In August 2012, the band also began working with producer and LCD Soundsystem frontman James Murphy, whom the band had been wanting to work with for over six years. Butler: "LCD Soundsystem to me is like New Order and the B-52's and we deeply share a lot of those influences, and we did completely different things with it. Régine is kind of the person who dances. At any given minute, if you can get Régine to dance, you're kind of on the right track, so I think we just wanted to make a record that Régine could dance to."

Regarding the band's decision to record a double album, Win Butler stated, "The record is really long. We intended to make a short record and we ended up with 18 songs that were all between six and eight minutes and we were like, 'Uh oh, I think we screwed up making a short record.' Splitting it over the two halves enables you to get into the different worlds of the records." According to Butler, 50 or 60 songs were written for the album.

Writing and composition
Reflektor is an art rock and dance-rock album.

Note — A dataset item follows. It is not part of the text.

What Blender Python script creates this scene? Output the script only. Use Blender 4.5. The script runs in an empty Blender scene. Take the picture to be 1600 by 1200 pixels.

Primary lyricist Win Butler notes that the 1959 film Black Orpheus inspired his lyrics on the album, in particular its themes of isolation and death: "Black Orpheus is one of my favorite films of all time, which is set in Carnival in Brazil. The Orpheus myth is the original love triangle, Romeo and Juliet kind of story. Lyrically, it's not literally about my life. I feel like I'm kind of a bit of a sponge in a way. Like, if people around me are going through things, I find it very hard not to be empathetic." Also influential to the album's lyrical content is an essay by Danish philosopher Søren Kierkegaard, entitled "Two Ages". Butler states, " about the reflective age. This is like in 1846, and it sounds like he's talking about modern times. He's talking about the press and alienation, and you kind of read it and you're like, 'Dude, you have no idea how insane it's gonna get.'"

The album tracks, "Here Comes the Night Time" and "Here Comes the Night Time II", each appear on the album's respective halves, with Butler noting, "The second one was actually written first and it almost starts the second half of the record – kind of like after the Carnival. Both of them are very much influenced by when the sun is just starting to go down in Port au Prince, and it's really intense because most of the city doesn't have electricity so everyone is just racing to get home before dark." The first of the two tracks references missionaries, in part: "The absurdity that you can go to a place like Haiti and teach people something about God. Like, the opposite really seems to be true, in my experience."

The track "Supersymmetry" was originally written for the film Her, which the band was composing simultaneously while working on Reflektor. A different version of the song appears during the film's end credits. The instrumentals and theme of "Porno" are featured throughout the movie as well.

The lyrics include singing in both English and French.